DATA SECTION:
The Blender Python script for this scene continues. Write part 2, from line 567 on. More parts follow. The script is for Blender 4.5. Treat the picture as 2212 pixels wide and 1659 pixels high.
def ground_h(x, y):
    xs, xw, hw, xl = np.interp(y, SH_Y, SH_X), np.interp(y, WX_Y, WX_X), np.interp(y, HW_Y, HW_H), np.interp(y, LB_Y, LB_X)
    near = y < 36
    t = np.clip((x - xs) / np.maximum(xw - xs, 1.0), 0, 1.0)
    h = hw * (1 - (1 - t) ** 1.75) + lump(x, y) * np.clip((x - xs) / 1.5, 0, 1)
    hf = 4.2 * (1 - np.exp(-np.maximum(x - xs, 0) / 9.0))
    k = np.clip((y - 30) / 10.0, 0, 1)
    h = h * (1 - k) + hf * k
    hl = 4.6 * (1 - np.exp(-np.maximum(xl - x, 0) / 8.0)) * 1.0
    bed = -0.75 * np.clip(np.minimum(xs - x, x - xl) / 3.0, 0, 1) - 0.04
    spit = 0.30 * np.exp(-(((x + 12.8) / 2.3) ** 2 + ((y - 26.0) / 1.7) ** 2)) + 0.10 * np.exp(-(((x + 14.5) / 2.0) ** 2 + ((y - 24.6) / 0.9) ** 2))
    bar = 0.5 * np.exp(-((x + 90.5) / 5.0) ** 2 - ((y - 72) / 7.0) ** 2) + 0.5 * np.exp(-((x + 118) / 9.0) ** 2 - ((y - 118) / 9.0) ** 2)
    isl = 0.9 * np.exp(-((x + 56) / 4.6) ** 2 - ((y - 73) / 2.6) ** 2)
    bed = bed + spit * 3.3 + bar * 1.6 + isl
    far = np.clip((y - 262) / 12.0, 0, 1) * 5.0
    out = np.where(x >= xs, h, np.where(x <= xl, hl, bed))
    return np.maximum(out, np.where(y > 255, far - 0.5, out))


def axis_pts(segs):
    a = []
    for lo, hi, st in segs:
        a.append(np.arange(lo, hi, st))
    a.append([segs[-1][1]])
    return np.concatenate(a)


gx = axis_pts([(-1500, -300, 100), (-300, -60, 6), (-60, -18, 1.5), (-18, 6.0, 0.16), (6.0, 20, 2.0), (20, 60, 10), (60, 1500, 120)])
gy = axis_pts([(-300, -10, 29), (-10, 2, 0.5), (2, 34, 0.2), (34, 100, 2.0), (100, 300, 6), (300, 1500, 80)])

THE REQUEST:
Print the material above once more, exactly.

FULL OUTPUT:
The Blender Python script for this scene continues. Write part 2, from line 567 on. More parts follow. The script is for Blender 4.5. Treat the picture as 2212 pixels wide and 1659 pixels high.
def ground_h(x, y):
    xs, xw, hw, xl = np.interp(y, SH_Y, SH_X), np.interp(y, WX_Y, WX_X), np.interp(y, HW_Y, HW_H), np.interp(y, LB_Y, LB_X)
    near = y < 36
    t = np.clip((x - xs) / np.maximum(xw - xs, 1.0), 0, 1.0)
    h = hw * (1 - (1 - t) ** 1.75) + lump(x, y) * np.clip((x - xs) / 1.5, 0, 1)
    hf = 4.2 * (1 - np.exp(-np.maximum(x - xs, 0) / 9.0))
    k = np.clip((y - 30) / 10.0, 0, 1)
    h = h * (1 - k) + hf * k
    hl = 4.6 * (1 - np.exp(-np.maximum(xl - x, 0) / 8.0)) * 1.0
    bed = -0.75 * np.clip(np.minimum(xs - x, x - xl) / 3.0, 0, 1) - 0.04
    spit = 0.30 * np.exp(-(((x + 12.8) / 2.3) ** 2 + ((y - 26.0) / 1.7) ** 2)) + 0.10 * np.exp(-(((x + 14.5) / 2.0) ** 2 + ((y - 24.6) / 0.9) ** 2))
    bar = 0.5 * np.exp(-((x + 90.5) / 5.0) ** 2 - ((y - 72) / 7.0) ** 2) + 0.5 * np.exp(-((x + 118) / 9.0) ** 2 - ((y - 118) / 9.0) ** 2)
    isl = 0.9 * np.exp(-((x + 56) / 4.6) ** 2 - ((y - 73) / 2.6) ** 2)
    bed = bed + spit * 3.3 + bar * 1.6 + isl
    far = np.clip((y - 262) / 12.0, 0, 1) * 5.0
    out = np.where(x >= xs, h, np.where(x <= xl, hl, bed))
    return np.maximum(out, np.where(y > 255, far - 0.5, out))


def axis_pts(segs):
    a = []
    for lo, hi, st in segs:
        a.append(np.arange(lo, hi, st))
    a.append([segs[-1][1]])
    return np.concatenate(a)


gx = axis_pts([(-1500, -300, 100), (-300, -60, 6), (-60, -18, 1.5), (-18, 6.0, 0.16), (6.0, 20, 2.0), (20, 60, 10), (60, 1500, 120)])
gy = axis_pts([(-300, -10, 29), (-10, 2, 0.5), (2, 34, 0.2), (34, 100, 2.0), (100, 300, 6), (300, 1500, 80)])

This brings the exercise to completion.